Kasirun bersama pihak sekolah sudah berkali-kali mengajukan permohonan bantuan kepada pemerintah daerah hingga ke dewan, namun kerap mendapatkan respons yang tidak memuaskan.
“Kami ke sini enggak ada respons, kami ke situ enggak ada respons, tunggu bertahun-tahun akhirnya, menunggu dengan sisa-sisa harapan,” ucapnya.
Kasirun berharap agar para pemangku kebijakan dapat lebih memperhatikan pendidikan di daerah.
Menurutnya, apa yang dilakukan guru-guru SDN 3 Bukittinggi adalah langkah awal yang menentukan generasi Indonesia ke depannya.
“Memang tanggung jawab pembangunan diserahkan ke pihak bendungan, tapi kami tetap ingin diperhatikan oleh pemerintah setempat,” pungkasnya.
Relawan Pendidikan Kelas Inspirasi Gina menerangkan, kondisi para murid amat membutuhkan perhatian.
Ia menggambarkan bagaimana sisa bangunan sekolah yang tersisa tidak memiliki sekat dengan alam.

“Di dalam kelas banyak ayam yang berkeliaran dan mengeram, juga kotor dan berdebu, tentu sangat tidak layak,” tegas Gina, Selasa (1/2/2022).
Kelas Inspirasi merupakan kelompok sosial yang bergerak di bidang pendidikan dengan terjun langsung ke sekolah yang membutuhkan perhatian.
Dalam program Kelas Inspirasi, para relawan diminta berbagi pengalaman dari profesi mereka yang beragam dan memberikan motivasi mengenai pentingnya pendidikan.
Gina yang saat ini merupakan mahasiswa Magister Hukum Pascasarjana Universitas Indonesia, mengaku kesulitan menjelaskan profesinya kepada siswa SD.
Karena itu dia memilih mengajar Bahasa Inggris saat berkunjung ke SDN 3 Bukit Tinggi.
Dari pengamatan Gina, para murid punya semangat belajar yang tinggi.
Padahal fasilitas dan seragam sekolah yang mereka gunakan jauh dari kata layak.
“Ada yang pakai seragam pramuka, seragam merah putih, hingga pakaian bebas dengan alas sandal jepit. Pakaian mereka tampak lusuh, bahkan ada yang resletingnya sudah rusak dan diganti peniti,” ujarnya.
Gina pernah mengajar murid kelas 3 dan 1 dengan total murid 11 orang.
Dia mengutarakan pengalamannya merasakan menjadi relawan kelas inspirasi untuk SDN 3 Bukittinggi.

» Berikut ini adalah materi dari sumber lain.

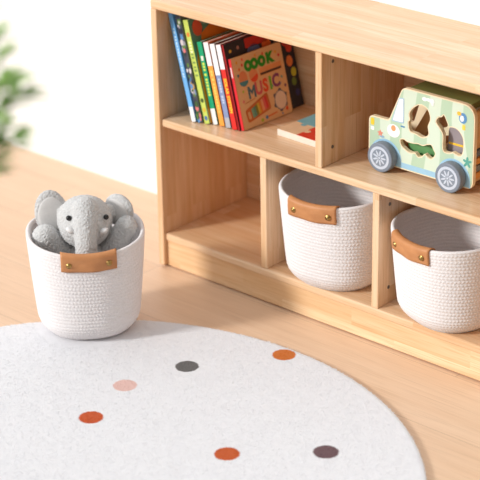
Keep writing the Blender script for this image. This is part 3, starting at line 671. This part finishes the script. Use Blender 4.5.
tips = [(0, 44, 2.32), (6, 62, 2.30), (18, 92, 2.28), (24, 98, 2.32), (8, 112, 2.34), (22, 142, 2.30), (6, 136, 2.30), (8, 88, 2.31), (-4, 150, 2.32), (-2, 100, 2.36), (12, 80, 2.33), (14, 150, 2.34), (-6, 52, 2.34), (-18, 70, 2.33), (-20, 110, 2.35), (-16, 20, 2.3), (-70, 30, 2.3), (-110, 60, 2.3), (-60, -30, 2.32), (-130, 0, 2.35), (-90, 110, 2.28), (-170, 60, 2.34), (-150, 120, 2.28)]
lv, lf = [], []
def leaf(base, d, up, L_, w):
    d = d.normalized(); s_ = d.cross(up).normalized(); n_ = s_.cross(d); k0 = len(lv)
    for i in range(7):
        t_ = i / 6; ww = w * math.sin(PI * min(1, .06 + t_ * .94)) ** .8 * (1 - .3 * t_); c_ = base + d * L_ * t_ - Vector((0, 0, 1)) * L_ * .28 * t_ * t_
        lv.extend([c_ - s_ * ww + n_ * ww * .25, c_, c_ + s_ * ww + n_ * ww * .25])
    for i in range(6):
        for q in (0, 1): lf.append((k0 + i * 3 + q, k0 + i * 3 + q + 1, k0 + i * 3 + q + 4, k0 + i * 3 + q + 3))
root0 = Vector((0, 0, .19)); base = Vector((PX, PY, 0))
for tx_, ty_, d_ in tips:
    tip = W3(tx_ - 7, ty_, d_) - base; a = root0 + Vector((random.uniform(-.03, .03), random.uniform(-.03, .03), 0)); mid = a.lerp(tip, .55) + Vector((-.05 + random.uniform(-.05, .03), -.03 + random.uniform(-.05, .03), .13))
    pts = [a * (1 - t_) ** 2 + mid * 2 * t_ * (1 - t_) + tip * t_ * t_ for t_ in np.linspace(0, 1, 14)]
    bm = BM(); tube(bm, pts, [.0035 - .0024 * i / 13 for i in range(14)], 6); obj('stem', bm, plain('green_stem', (120, 140, 80), .6), pt, True)
    for i in range(7, 14):
        dr = pts[i] - pts[i - 1]
        for q in range(3):
            leaf(pts[i], dr.normalized() * .7 + Vector((random.uniform(-1, 1), random.uniform(-1, 1), random.uniform(-.5, .5))) * .8, Vector((random.uniform(-.3, .3), random.uniform(-.3, .3), 1)), random.uniform(.035, .055), random.uniform(.006, .0105))
    leaf(pts[-1], pts[-1] - pts[-2], Vector((0, 0, 1)), .040, .010)
pydata('foliage', lv, lf, M_leaf, pt)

“Saya merasa malu karena sudah memperoleh akses pendidikan yang sangat layak tapi kadang masih malas. Sementara adik-adik ini sangat antusias belajar. Kelas inspirasi yang datang menginspirasi, justru mendapatkan hal yang sebaliknya,” tandas perempuan berkacamata itu.
Gina berharap pemerintah merencanakan dengan matang segala proyek pembangunan dan perkembangan pendidikan.

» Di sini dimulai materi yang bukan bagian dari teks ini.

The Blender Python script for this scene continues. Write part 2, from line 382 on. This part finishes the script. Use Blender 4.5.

Jangan sampai hal yang sama terulang seperti yang dialami SDN 3 Bukittinggi.
“Jangan sampai proyek-proyek pembangunan mengorbankan generasi penerus bangsa. Banyak dari mereka yang tidak bisa datang ke sekolah karena benar-benar tidak terjangkau, ditambah medan yang ekstrim,” tegasnya.
Bahkan, Gina menyebut para guru harus memutar jauh mendatangi rumah-rumah siswa agar tetap bisa memberi pendidikan pada anak didiknya.
Sampai berita ini ditulis, Kepala Dinas Pendidikan dan Kebudayaan Lombok Barat selaku otoritas setempat belum merespons Tribunlombok.com saat dihubungi.